How to divide a budget between components


Hello All,

I recently read through an interesting thread on AG in the speaker section on the best way to allocate one's budget for a system (the consensus was to put about half towards the speakers and the remainder towards everything else).

So on that note, what is the best way to allocate one's non-speaker budget? There seems to be a growing number of improved components to buy that are supposed to make a big difference. Where would a person's money be best spent? Below are some items to possibly consider for a components budget. For this example, the components budget would be $10K (keeps the math easy) and the speakers would be worth around $15k.
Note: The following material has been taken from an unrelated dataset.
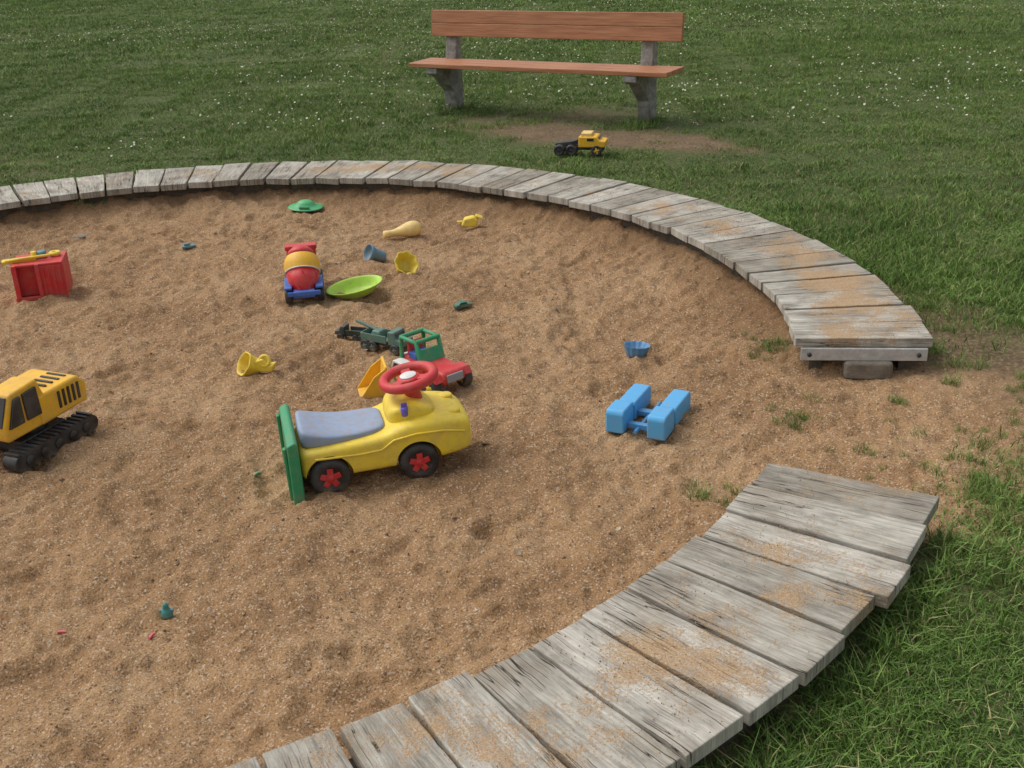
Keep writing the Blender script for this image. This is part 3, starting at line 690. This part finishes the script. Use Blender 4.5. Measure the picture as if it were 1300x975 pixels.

I know the allocation would vary on more factors (such as music preference, digital vs analogue focus, etc) but I'm wondering as a general overall rule what has worked best?

Amplifier
Pre-amp
Turn table
Turn table cartridge
CD player
DAC
Surge protection
Speaker cables
Power cables
Equipment racks/tables
Room treatments
(Are there any I missed?)
xerotrace

Showing 3 responses by b_limo

My percentage costs have shifted throughout the 5 years in this hobby, but as it stands now, 1/3 in cables and room treatments, 1/3 in electronics and 1/3 in speakers.

I personally believe more $ should be spent on room treatments than most people, myself included, spend. Speaker placement, room selection within your home and room treatments play a big role.

I think a person can only obtain a mid-fi sound without room treatments or so so electronics driving very nice speakers. I have found that high quality electronics and some room treatments can make most speakers sound pretty good.

It's interesting to think that many listeners have only heard 50% of what their speakers are capable of and I believe this is part of the reason why some of us suffer from upgradiatis.
Noromance, I can hear quite an audible difference with cables. I lose quite a bit of detail swapping between monster speaker cable and blue jeans rca's vs. my signal cable silver resolution speaker cables and rca's. Not sure if you consider them to be "silly priced cables" but they definitely make a difference.

I think its kind of silly to understand that the source is very important because you can't replace a signal down stream that was lost right of the gate on the source, but that you don't believe that the cables transferring the signal are of major importance... Preserve as much of the original recording by using a high quality source then throw it out the window because you have crappy interconnects?
Noromance, I see your point and it does make sense. I agree, I dont think people should buy $500 cables for $500 speakers. You'd probably be better off buying $950 speakers and $50 cables to start, then later on upgrade your cables.

By the way, great sound is what I'm after and thats not always related to cost. I wouldn't put $250 cables in my system if they didn't sound better than $50 cables. The cool thing about getting good cables is that you can hang onto them and they should make all of the speakers you cycle through on the upgrade path sound as good as possible.

I guess it comes down to spreading the $ money around somewhat evenly. Its not a great idea to have $3000 in your front end and $600 speakers, but then again I would rather have $3000 in front end and $1500 speakers than vice versa.

Maybe this thread and question should be paired with where diminshing returns come into play, or even better, at what price does gear actually start to take bigger steps forward in sound quality.